Plusieurs réponses possibles, bien sûr. L’une d’elles est un secret de mise en scène qui relève de l’art du plan. Par des stratagèmes scénographiques, il pouvait parfois faire entrer dans un même plan en mouvement plusieurs lieux, plusieurs récits, plusieurs espaces temps. C’était d’emblée virtuose, hypnotisant, bluffant.

Comment faisait-il ? En s’appuyant sur la capacité seule de la caméra à raconter une histoire. Les puissances du cinéma, son art propre et sans équivalent se situe exactement là, dans ce geste, dans ce mouvement de caméra qui dicte ses lois et incarne complètement l’art de raconter. Ce typage de plans s’exacerbe lors de son âge d’or à compter de la Dolce vita (1960) jusqu’au Satyricon (1969), où le travail scénographique et la direction artistique dans son ensemble atteignent une sorte de sommet.

Auparavant, il aura contribué à sortir le cinéma italien du néo-réalisme dont il était en apparence lui-même issu. Mais c’était sans compter sur des ressources déjà fortement exploitées lors de sa première jeunesse, où il était illustrateur et caricaturiste, porté par la fantaisie du trait qui se déplacera plus tard dans les mouvements d’appareil. Mais cette fantaisie se lovera au cinéma tout d’abord dans la création de personnages excessifs, hauts en couleur (La strada, 1954), à moins qu’ils ne soient ni plus ni moins que l’incarnation de fantasmes (Le cheik blanc, 1952).

Pendant longtemps, on aura pu croire que les films de Federico Fellini accompagnaient leur époque en donnant le la, en dictant les modes, en les précédant même. Peut-être était-ce par manque de distance qu’un tel postulat a pu fleurir. Revoir la Dolce vita aujourd’hui permet de constater à quel point le désenchantement est au cœur du propos et le film n’a de sens que par sa conclusion, par ce lendemain de veille embrouillé où les images de mode et la rutilance d’ensemble s’estompent pour de bon. «À quoi bon tout cela ?» semble nous demander Marcello en fin de film.
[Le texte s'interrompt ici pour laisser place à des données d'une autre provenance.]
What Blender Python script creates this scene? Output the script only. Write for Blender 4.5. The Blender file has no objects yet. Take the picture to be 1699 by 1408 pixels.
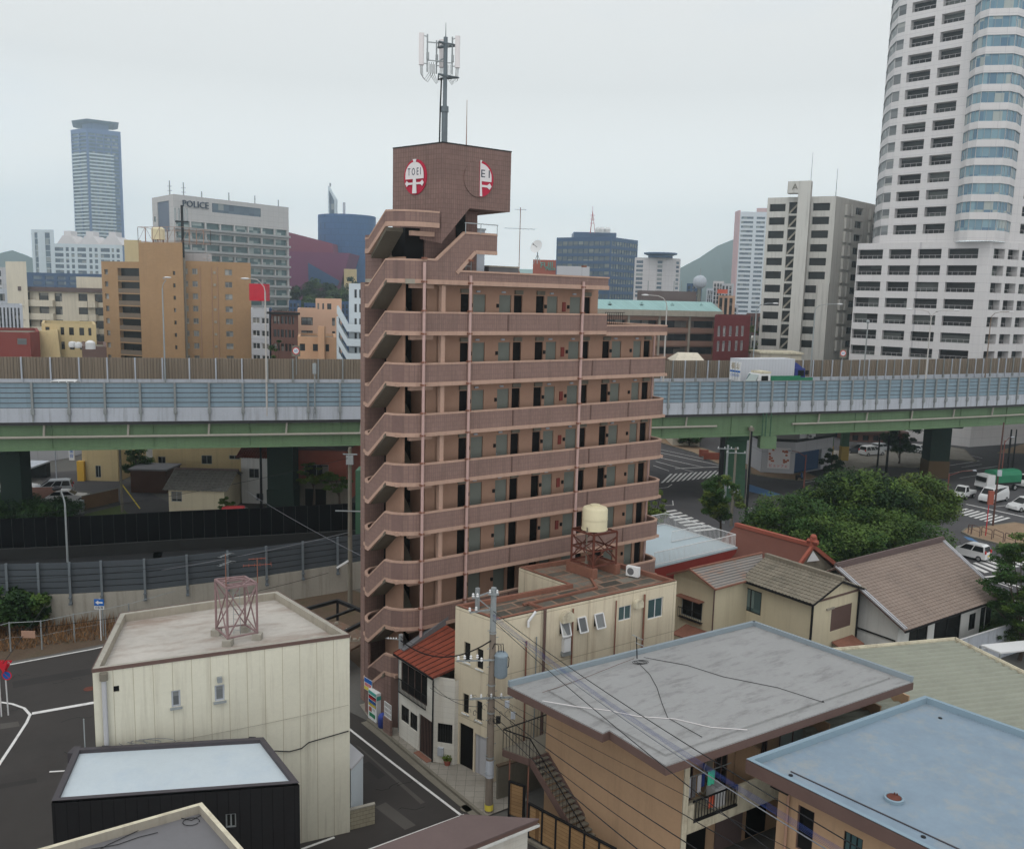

Vingt-cinq ans plus tard, dans Ginger et Fred (1986), sa complice Giulietta Masina et lui nous disent la même chose, au moment où l’outrance télévisée des images en mouvement sans cesse reconduites s’enroulent sur elles-mêmes, portées par la perte de sens. Mais entretemps, un metteur en scène génial aura mené cet enroulement-là à son point d’achèvement, en sachant très bien ce qu’il en retourne.